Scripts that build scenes

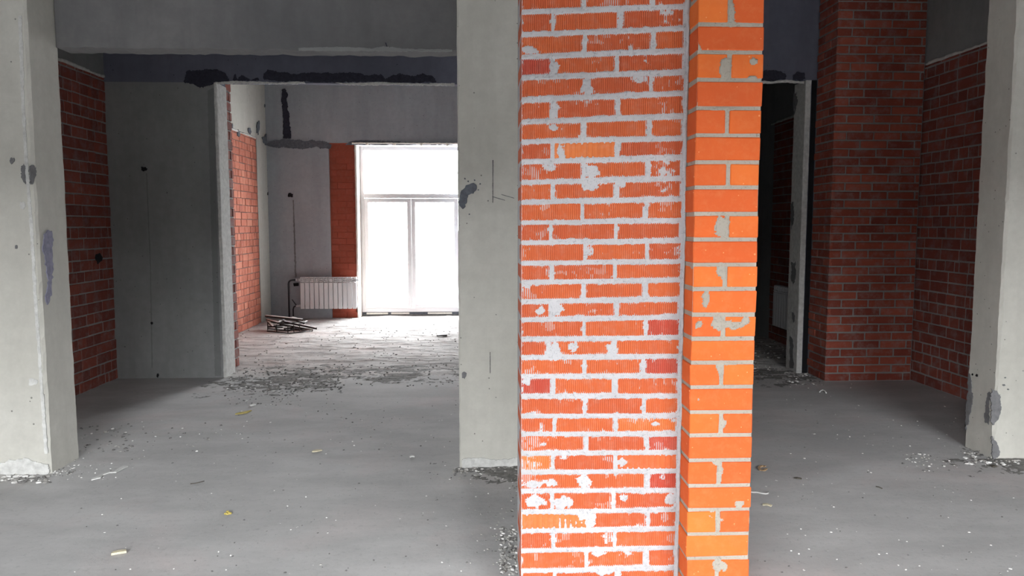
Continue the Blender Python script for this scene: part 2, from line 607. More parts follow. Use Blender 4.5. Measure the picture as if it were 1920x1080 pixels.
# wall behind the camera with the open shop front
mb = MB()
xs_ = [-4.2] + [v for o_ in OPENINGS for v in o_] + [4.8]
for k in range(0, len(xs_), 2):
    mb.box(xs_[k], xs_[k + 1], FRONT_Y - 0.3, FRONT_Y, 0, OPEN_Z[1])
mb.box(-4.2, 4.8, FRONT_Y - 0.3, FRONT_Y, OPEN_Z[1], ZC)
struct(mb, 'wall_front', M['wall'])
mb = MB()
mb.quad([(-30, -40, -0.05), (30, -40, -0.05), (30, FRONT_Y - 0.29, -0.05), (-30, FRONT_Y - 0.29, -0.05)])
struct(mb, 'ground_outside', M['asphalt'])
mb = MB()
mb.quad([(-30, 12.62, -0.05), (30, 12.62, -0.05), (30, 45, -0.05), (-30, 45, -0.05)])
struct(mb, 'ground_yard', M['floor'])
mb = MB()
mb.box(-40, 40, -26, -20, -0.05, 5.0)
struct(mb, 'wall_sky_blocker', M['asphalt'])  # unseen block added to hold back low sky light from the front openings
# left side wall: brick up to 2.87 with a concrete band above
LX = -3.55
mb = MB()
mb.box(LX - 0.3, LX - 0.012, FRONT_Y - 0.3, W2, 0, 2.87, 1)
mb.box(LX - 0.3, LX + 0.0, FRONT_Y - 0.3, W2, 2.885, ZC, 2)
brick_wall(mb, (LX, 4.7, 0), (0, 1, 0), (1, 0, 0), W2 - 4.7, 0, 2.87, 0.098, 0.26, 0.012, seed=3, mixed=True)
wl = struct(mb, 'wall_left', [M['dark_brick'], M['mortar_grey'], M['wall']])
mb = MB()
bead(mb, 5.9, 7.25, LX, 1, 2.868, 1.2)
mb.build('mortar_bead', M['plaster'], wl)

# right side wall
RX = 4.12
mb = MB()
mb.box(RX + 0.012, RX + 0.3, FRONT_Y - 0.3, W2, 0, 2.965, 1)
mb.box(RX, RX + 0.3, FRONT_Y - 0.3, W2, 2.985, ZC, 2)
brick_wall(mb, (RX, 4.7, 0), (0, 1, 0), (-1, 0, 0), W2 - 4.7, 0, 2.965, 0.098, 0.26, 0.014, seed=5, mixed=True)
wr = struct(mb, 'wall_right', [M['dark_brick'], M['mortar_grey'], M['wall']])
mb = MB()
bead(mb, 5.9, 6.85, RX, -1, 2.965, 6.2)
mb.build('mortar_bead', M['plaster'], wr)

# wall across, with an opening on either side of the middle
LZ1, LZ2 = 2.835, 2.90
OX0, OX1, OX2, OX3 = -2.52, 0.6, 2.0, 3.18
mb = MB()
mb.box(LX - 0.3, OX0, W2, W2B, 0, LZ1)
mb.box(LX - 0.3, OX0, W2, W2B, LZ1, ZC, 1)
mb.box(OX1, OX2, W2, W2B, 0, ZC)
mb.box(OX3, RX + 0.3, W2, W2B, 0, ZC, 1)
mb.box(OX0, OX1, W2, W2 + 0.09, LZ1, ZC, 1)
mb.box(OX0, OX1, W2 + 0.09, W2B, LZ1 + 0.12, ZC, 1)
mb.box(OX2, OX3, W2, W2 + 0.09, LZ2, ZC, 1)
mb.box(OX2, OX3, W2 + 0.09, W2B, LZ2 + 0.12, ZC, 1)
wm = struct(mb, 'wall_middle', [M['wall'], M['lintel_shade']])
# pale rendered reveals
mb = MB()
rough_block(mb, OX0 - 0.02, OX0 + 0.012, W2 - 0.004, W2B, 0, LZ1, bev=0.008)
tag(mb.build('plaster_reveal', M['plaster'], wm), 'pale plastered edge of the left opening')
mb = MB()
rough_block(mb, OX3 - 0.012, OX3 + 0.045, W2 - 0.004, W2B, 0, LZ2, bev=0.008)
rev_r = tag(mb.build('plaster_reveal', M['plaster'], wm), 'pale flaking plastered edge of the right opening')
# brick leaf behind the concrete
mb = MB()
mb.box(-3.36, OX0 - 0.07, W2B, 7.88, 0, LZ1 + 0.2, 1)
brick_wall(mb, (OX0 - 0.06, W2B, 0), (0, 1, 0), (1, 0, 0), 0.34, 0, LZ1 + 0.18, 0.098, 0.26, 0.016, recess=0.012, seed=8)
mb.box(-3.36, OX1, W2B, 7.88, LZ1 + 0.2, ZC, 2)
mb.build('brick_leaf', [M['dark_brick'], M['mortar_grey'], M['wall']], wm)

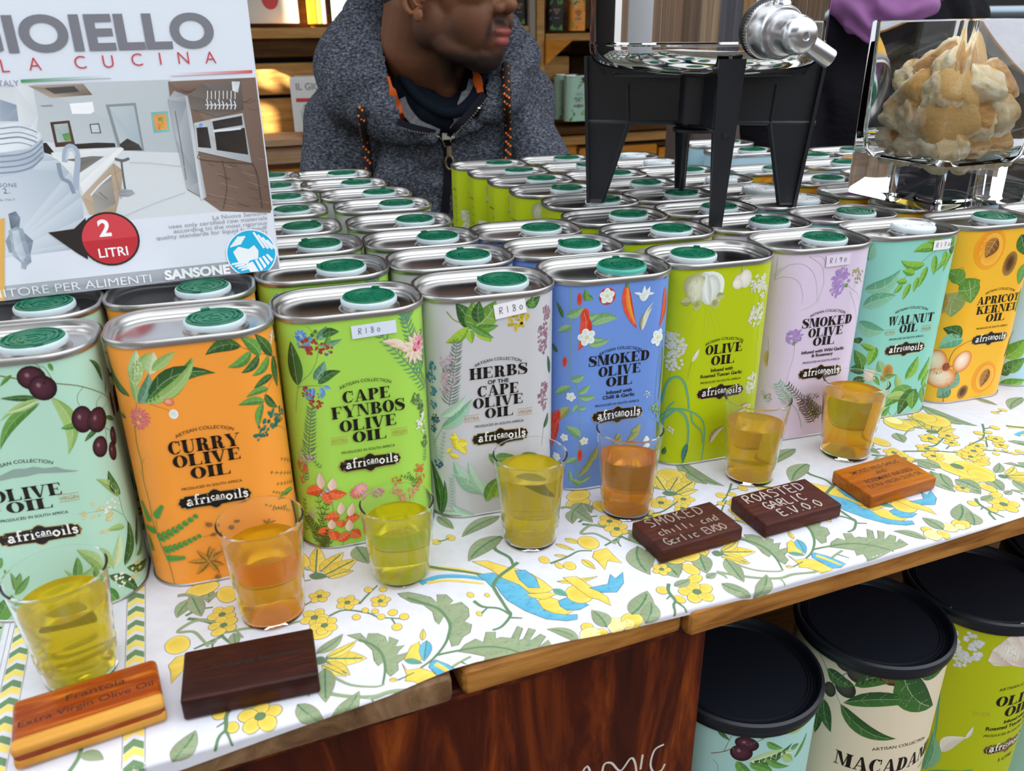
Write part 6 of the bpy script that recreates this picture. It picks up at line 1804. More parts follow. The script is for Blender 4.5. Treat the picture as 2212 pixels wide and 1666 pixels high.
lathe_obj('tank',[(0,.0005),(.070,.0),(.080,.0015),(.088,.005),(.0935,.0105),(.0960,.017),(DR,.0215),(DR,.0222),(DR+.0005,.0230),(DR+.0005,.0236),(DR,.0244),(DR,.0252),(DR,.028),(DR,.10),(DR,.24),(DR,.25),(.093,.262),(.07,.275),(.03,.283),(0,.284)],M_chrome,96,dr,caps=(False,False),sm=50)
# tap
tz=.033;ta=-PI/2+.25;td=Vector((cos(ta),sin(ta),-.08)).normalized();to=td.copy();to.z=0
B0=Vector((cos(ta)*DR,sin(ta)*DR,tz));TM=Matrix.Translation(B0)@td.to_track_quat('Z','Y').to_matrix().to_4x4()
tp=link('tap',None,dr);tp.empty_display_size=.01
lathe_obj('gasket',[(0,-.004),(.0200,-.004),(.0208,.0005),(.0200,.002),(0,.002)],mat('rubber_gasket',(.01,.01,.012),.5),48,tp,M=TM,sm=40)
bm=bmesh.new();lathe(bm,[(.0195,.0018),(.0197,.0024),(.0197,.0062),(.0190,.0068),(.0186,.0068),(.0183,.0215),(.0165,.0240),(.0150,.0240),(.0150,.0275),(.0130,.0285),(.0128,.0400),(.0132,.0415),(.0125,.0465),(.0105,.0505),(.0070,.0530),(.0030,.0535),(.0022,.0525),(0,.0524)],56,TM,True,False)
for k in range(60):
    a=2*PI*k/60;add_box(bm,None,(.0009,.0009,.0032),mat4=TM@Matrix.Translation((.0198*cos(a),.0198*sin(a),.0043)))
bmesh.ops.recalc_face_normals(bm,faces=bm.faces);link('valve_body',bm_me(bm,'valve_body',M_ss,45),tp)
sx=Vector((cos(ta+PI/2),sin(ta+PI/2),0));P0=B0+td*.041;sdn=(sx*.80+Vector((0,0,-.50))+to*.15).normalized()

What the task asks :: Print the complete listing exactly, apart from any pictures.

Result of this exercise ::
Continue the Blender Python script for this scene: part 2, from line 607. More parts follow. Use Blender 4.5. Measure the picture as if it were 1920x1080 pixels.
# wall behind the camera with the open shop front
mb = MB()
xs_ = [-4.2] + [v for o_ in OPENINGS for v in o_] + [4.8]
for k in range(0, len(xs_), 2):
    mb.box(xs_[k], xs_[k + 1], FRONT_Y - 0.3, FRONT_Y, 0, OPEN_Z[1])
mb.box(-4.2, 4.8, FRONT_Y - 0.3, FRONT_Y, OPEN_Z[1], ZC)
struct(mb, 'wall_front', M['wall'])
mb = MB()
mb.quad([(-30, -40, -0.05), (30, -40, -0.05), (30, FRONT_Y - 0.29, -0.05), (-30, FRONT_Y - 0.29, -0.05)])
struct(mb, 'ground_outside', M['asphalt'])
mb = MB()
mb.quad([(-30, 12.62, -0.05), (30, 12.62, -0.05), (30, 45, -0.05), (-30, 45, -0.05)])
struct(mb, 'ground_yard', M['floor'])
mb = MB()
mb.box(-40, 40, -26, -20, -0.05, 5.0)
struct(mb, 'wall_sky_blocker', M['asphalt'])  # unseen block added to hold back low sky light from the front openings
# left side wall: brick up to 2.87 with a concrete band above
LX = -3.55
mb = MB()
mb.box(LX - 0.3, LX - 0.012, FRONT_Y - 0.3, W2, 0, 2.87, 1)
mb.box(LX - 0.3, LX + 0.0, FRONT_Y - 0.3, W2, 2.885, ZC, 2)
brick_wall(mb, (LX, 4.7, 0), (0, 1, 0), (1, 0, 0), W2 - 4.7, 0, 2.87, 0.098, 0.26, 0.012, seed=3, mixed=True)
wl = struct(mb, 'wall_left', [M['dark_brick'], M['mortar_grey'], M['wall']])
mb = MB()
bead(mb, 5.9, 7.25, LX, 1, 2.868, 1.2)
mb.build('mortar_bead', M['plaster'], wl)

# right side wall
RX = 4.12
mb = MB()
mb.box(RX + 0.012, RX + 0.3, FRONT_Y - 0.3, W2, 0, 2.965, 1)
mb.box(RX, RX + 0.3, FRONT_Y - 0.3, W2, 2.985, ZC, 2)
brick_wall(mb, (RX, 4.7, 0), (0, 1, 0), (-1, 0, 0), W2 - 4.7, 0, 2.965, 0.098, 0.26, 0.014, seed=5, mixed=True)
wr = struct(mb, 'wall_right', [M['dark_brick'], M['mortar_grey'], M['wall']])
mb = MB()
bead(mb, 5.9, 6.85, RX, -1, 2.965, 6.2)
mb.build('mortar_bead', M['plaster'], wr)

# wall across, with an opening on either side of the middle
LZ1, LZ2 = 2.835, 2.90
OX0, OX1, OX2, OX3 = -2.52, 0.6, 2.0, 3.18
mb = MB()
mb.box(LX - 0.3, OX0, W2, W2B, 0, LZ1)
mb.box(LX - 0.3, OX0, W2, W2B, LZ1, ZC, 1)
mb.box(OX1, OX2, W2, W2B, 0, ZC)
mb.box(OX3, RX + 0.3, W2, W2B, 0, ZC, 1)
mb.box(OX0, OX1, W2, W2 + 0.09, LZ1, ZC, 1)
mb.box(OX0, OX1, W2 + 0.09, W2B, LZ1 + 0.12, ZC, 1)
mb.box(OX2, OX3, W2, W2 + 0.09, LZ2, ZC, 1)
mb.box(OX2, OX3, W2 + 0.09, W2B, LZ2 + 0.12, ZC, 1)
wm = struct(mb, 'wall_middle', [M['wall'], M['lintel_shade']])
# pale rendered reveals
mb = MB()
rough_block(mb, OX0 - 0.02, OX0 + 0.012, W2 - 0.004, W2B, 0, LZ1, bev=0.008)
tag(mb.build('plaster_reveal', M['plaster'], wm), 'pale plastered edge of the left opening')
mb = MB()
rough_block(mb, OX3 - 0.012, OX3 + 0.045, W2 - 0.004, W2B, 0, LZ2, bev=0.008)
rev_r = tag(mb.build('plaster_reveal', M['plaster'], wm), 'pale flaking plastered edge of the right opening')
# brick leaf behind the concrete
mb = MB()
mb.box(-3.36, OX0 - 0.07, W2B, 7.88, 0, LZ1 + 0.2, 1)
brick_wall(mb, (OX0 - 0.06, W2B, 0), (0, 1, 0), (1, 0, 0), 0.34, 0, LZ1 + 0.18, 0.098, 0.26, 0.016, recess=0.012, seed=8)
mb.box(-3.36, OX1, W2B, 7.88, LZ1 + 0.2, ZC, 2)
mb.build('brick_leaf', [M['dark_brick'], M['mortar_grey'], M['wall']], wm)

Write part 6 of the bpy script that recreates this picture. It picks up at line 1804. More parts follow. The script is for Blender 4.5. Treat the picture as 2212 pixels wide and 1666 pixels high.
lathe_obj('tank',[(0,.0005),(.070,.0),(.080,.0015),(.088,.005),(.0935,.0105),(.0960,.017),(DR,.0215),(DR,.0222),(DR+.0005,.0230),(DR+.0005,.0236),(DR,.0244),(DR,.0252),(DR,.028),(DR,.10),(DR,.24),(DR,.25),(.093,.262),(.07,.275),(.03,.283),(0,.284)],M_chrome,96,dr,caps=(False,False),sm=50)
# tap
tz=.033;ta=-PI/2+.25;td=Vector((cos(ta),sin(ta),-.08)).normalized();to=td.copy();to.z=0
B0=Vector((cos(ta)*DR,sin(ta)*DR,tz));TM=Matrix.Translation(B0)@td.to_track_quat('Z','Y').to_matrix().to_4x4()
tp=link('tap',None,dr);tp.empty_display_size=.01
lathe_obj('gasket',[(0,-.004),(.0200,-.004),(.0208,.0005),(.0200,.002),(0,.002)],mat('rubber_gasket',(.01,.01,.012),.5),48,tp,M=TM,sm=40)
bm=bmesh.new();lathe(bm,[(.0195,.0018),(.0197,.0024),(.0197,.0062),(.0190,.0068),(.0186,.0068),(.0183,.0215),(.0165,.0240),(.0150,.0240),(.0150,.0275),(.0130,.0285),(.0128,.0400),(.0132,.0415),(.0125,.0465),(.0105,.0505),(.0070,.0530),(.0030,.0535),(.0022,.0525),(0,.0524)],56,TM,True,False)
for k in range(60):
    a=2*PI*k/60;add_box(bm,None,(.0009,.0009,.0032),mat4=TM@Matrix.Translation((.0198*cos(a),.0198*sin(a),.0043)))
bmesh.ops.recalc_face_normals(bm,faces=bm.faces);link('valve_body',bm_me(bm,'valve_body',M_ss,45),tp)
sx=Vector((cos(ta+PI/2),sin(ta+PI/2),0));P0=B0+td*.041;sdn=(sx*.80+Vector((0,0,-.50))+to*.15).normalized()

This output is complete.